A true ghost of the luxury era was spotted in Slovakia – a 2003 Maybach 57 sedan, and with Ukrainian license plates. The car was recorded in Košice, and the footage immediately appeared on the benz_of_ukraine Instagram page.
On the body are “CD” stickers, which are usually used to mark diplomatic vehicles. But instead of a diplomatic corps, there are ordinary Zakarpattia license plates. A check in OpenDataBot shows: they were obtained during re-registration back in 2020. And this is where it gets interesting – because the license plate “0001” quite unambiguously hints that the car’s owner is far from an ordinary person.
The Maybach 57 is the base version of the ultra-luxury sedan, which in the early 2000s was meant to compete with Rolls-Royce and Bentley.

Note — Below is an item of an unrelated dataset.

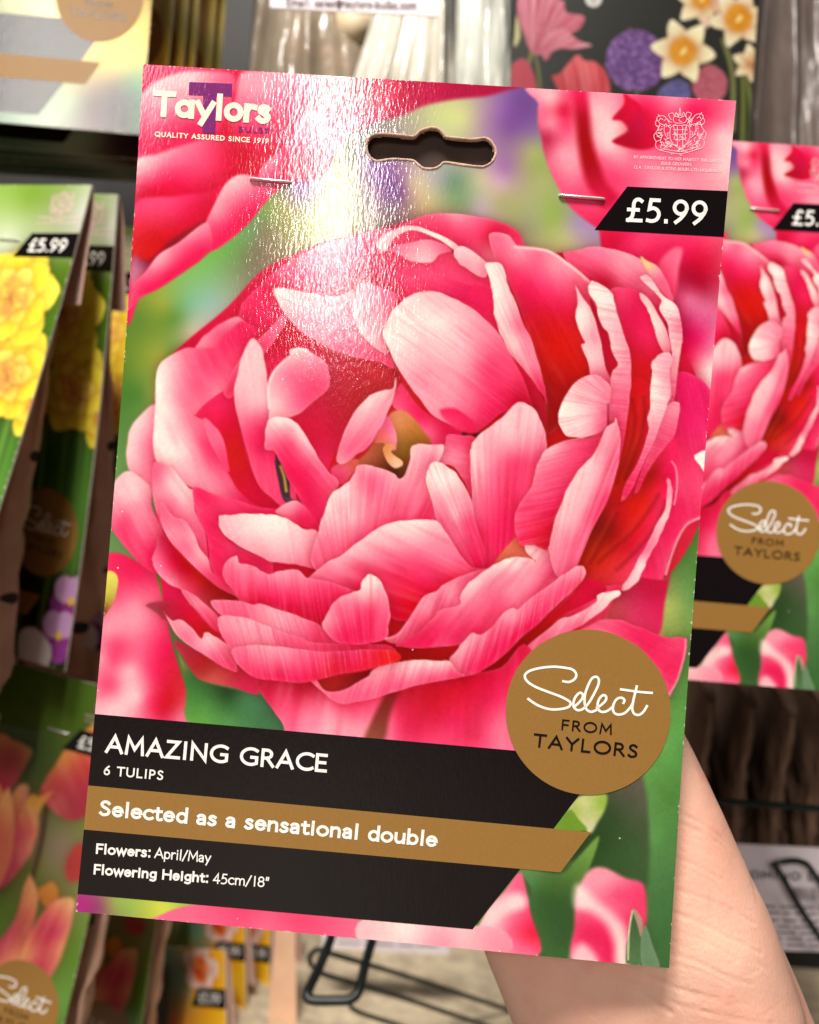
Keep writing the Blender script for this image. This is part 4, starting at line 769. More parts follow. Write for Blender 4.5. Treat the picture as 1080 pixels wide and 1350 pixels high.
def bag_geo(w, h, d, seed, crump=.004, top_d=.003, x0=0.0):
    nu, nv = 56, 44; V = []; Fc = []
    for j in range(nv):
        t = j/(nv-1); prof = top_d+(d-top_d)*math.sin(min(t/.75, 1)*math.pi/2)**1.3*(1 if t < .86 else 1-.5*((t-.86)/.14)**2)
        ww = w*(1-.05*math.sin(t*math.pi)-(.0 if t < .9 else .10*((t-.9)/.1)**2))
        for i in range(nu):
            a = 2*math.pi*i/nu; c, s_ = math.cos(a), math.sin(a); e = .55
            x = ww/2*math.copysign(abs(c)**e, c); y = prof/2*math.copysign(abs(s_)**.8, s_)
            k = np.array([x*38, t*9, s_*1.5+seed*7]); nz = float(vnoise2(np.array(k[0]+k[2]*3), np.array(k[1]), seed))-.5; n2 = float(vnoise2(np.array(k[0]*2.7), np.array(k[1]*2.3+k[2]), seed+5))-.5
            g = crump*(.3+t*1.3); V.append((x0+x+g*n2*.8, y+g*(nz*2+n2), -t*h+(.006*(nz) if t > .9 else 0)))
    for j in range(nv-1):
        for i in range(nu): Fc.append((j*nu+i, (j+1)*nu+i, (j+1)*nu+(i+1) % nu, j*nu+(i+1) % nu))
    Fc.append(tuple((nv-1)*nu+i for i in range(nu))); Fc.append(tuple(range(nu-1, -1, -1))); return V, Fc
# ---------------------------------------------------------------- the shop fixture behind
M_DARK = simple('dark_fixture_board', (15, 12, 10), .6, .25, 12, .15, .001); M_WIRE = simple('black_coated_wire', (16, 22, 20), .35, .1, 200, .1, .0002)
M_SHELF = simple('pale_stone_shelf', (206, 188, 158), .8, .3, 55, .5, .004, bscale=160); M_LABEL = simple('label_card', (226, 214, 218), .45, .04, 100, .1, .0002)
M_GREY = ink('grey_small_print', (108, 96, 98)); M_RAIL = simple('green_black_rail', (10, 26, 22), .3, .1, 100, 0)
tag(mesh_obj('floor', *box_geo(-7, 7, -14, 1.5, -1.32, -1.30), simple('shop_floor_vinyl', (122, 113, 104), .5, .1, 3, .1, .001)), 'grey shop floor in front of the display', None, None, 'structure')
tag(mesh_obj('back_panel', *box_geo(-1.3, 1.3, .86, .88, -.62, 1.0), M_DARK), 'near black brown back board of the display behind the hanging packets', 'back board')
# ---------------------------------------------------------------- main packet in the hand
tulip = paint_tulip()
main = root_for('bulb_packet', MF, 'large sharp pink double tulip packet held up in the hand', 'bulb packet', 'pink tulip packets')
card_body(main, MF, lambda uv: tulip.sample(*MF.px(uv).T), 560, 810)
range_marks(main, MF)
mesh_obj('paper_bag', *bag_geo(.15, .14, .010, 3, .0012), M_KRAFT, main, smooth=True, loc=(0, .0105, .215))
# ---------------------------------------------------------------- the hand that holds the packet
def skin_mat():
    m, nt, b = newmat('skin'); no = noise(nt, 28, 4); r = N(nt, 'ShaderNodeValToRGB')
    e = r.color_ramp.elements; e[0].position = .3; e[1].position = .72
    e[0].color = (*s2l((231, 171, 148)), 1); e[1].color = (*s2l((245, 199, 176)), 1)
    nt.links.new(no.outputs['Fac'], r.inputs['Fac']); no2 = noise(nt, 85, 3)
    mx = N(nt, 'ShaderNodeMix', data_type='RGBA'); rr = N(nt, 'ShaderNodeMapRange'); rr.inputs[1].default_value = .58; rr.inputs[2].default_value = .78; rr.inputs[4].default_value = .5
    nt.links.new(no2.outputs['Fac'], rr.inputs[0]); nt.links.new(rr.outputs[0], mx.inputs[0]); nt.links.new(r.outputs['Color'], mx.inputs[6]); mx.inputs[7].default_value = (*s2l((228, 150, 130)), 1)
    nt.links.new(mx.outputs[2], b.inputs['Base Color']); b.inputs['Roughness'].default_value = .46; b.inputs['Specular IOR Level'].default_value = .4
    b.inputs['Subsurface Weight'].default_value = .6; b.inputs['Subsurface Radius'].default_value = (.006, .0025, .0012); b.inputs['Subsurface Scale'].default_value = .6
    vo = N(nt, 'ShaderNodeTexVoronoi'); vo.inputs['Scale'].default_value = 1100; tc = N(nt, 'ShaderNodeTexCoord'); mp = N(nt, 'ShaderNodeMapping'); mp.inputs['Rotation'].default_value = (0, .6, 0); mp.inputs['Scale'].default_value = (1, 1, .7)
    nt.links.new(tc.outputs['Object'], mp.inputs[0]); nt.links.new(mp.outputs[0], vo.inputs['Vector']); n3 = noise(nt, 420, 4)
    ad = N(nt, 'ShaderNodeMath', operation='MULTIPLY_ADD'); ad.inputs[1].default_value = 1.2; nt.links.new(n3.outputs['Fac'], ad.inputs[0]); nt.links.new(vo.outputs['Distance'], ad.inputs[2])
    bump(nt, b, ad.outputs[0], .17, .0004); return m
def loft(secs, n=40):
    """secs: (px, py, Y, half width px across, half depth m); the section lies across the centre line"""
    C = [at(s_[0], s_[1], s_[2]-.0035) for s_ in secs]; V = []; Fc = []
    for i, s_ in enumerate(secs):
        t = C[min(i+1, len(C)-1)]-C[max(i-1, 0)]; t /= np.linalg.norm(t); a = np.cross(t, [0, 1, 0]); a /= np.linalg.norm(a); d = np.cross(a, t)
        w = s_[3]*s_[2]/F
        for k in range(n):
            q = 2*math.pi*k/n; V.append(C[i]+a*w*math.cos(q)+d*s_[4]*math.sin(q))
    for i in range(len(secs)-1):
        for k in range(n): Fc.append((i*n+k, i*n+(k+1) % n, (i+1)*n+(k+1) % n, (i+1)*n+k))
    Fc.append(tuple(range(n-1, -1, -1))); Fc.append(tuple((len(secs)-1)*n+k for k in range(n))); return V, Fc
def ball(c, r):
    V = []; Fc = []
    for j in range(13):
        for i in range(20):
            a, b = math.pi*(j+.02)/12.04, 2*math.pi*i/20; V.append(c+r*np.array([math.sin(a)*math.cos(b), math.sin(a)*math.sin(b), math.cos(a)]))
    for j in range(12):
        for i in range(20): Fc.append((j*20+i, (j+1)*20+i, (j+1)*20+(i+1) % 20, j*20+(i+1) % 20))
    return V, Fc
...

Only 1,104 of these pre-facelift cars were produced worldwide, so encountering one is almost like finding a black-and-white photo of a young Steve Jobs in a frame at a flea market. And although the model was built on the basis of the Mercedes S-Class, its length of 5.7 meters and an interior with wood, leather, and a panoramic roof immediately made it clear: this is not just a “big Mercedes.”
Under the hood is a 5.5-liter V12 twin-turbo with 550 hp and 900 Nm. It weighs almost three tons but still accelerates to 100 km/h in 5.2 seconds. The top speed is 250 km/h, and the air suspension makes the ride feel more like sailing on a yacht than driving on asphalt.
And here’s the most interesting part: who is this connoisseur who not only preserved such a rarity but can also drive it abroad? Because the “0001” license plates hint that the owner could easily afford a brand new electric Rolls-Royce Spectre, but… for some reason, it was this old-school “ship” that set off on a journey to Slovakia. Perhaps it’s the charisma of the old Maybach, which can still make a bigger impression than any new battery-powered luxury car?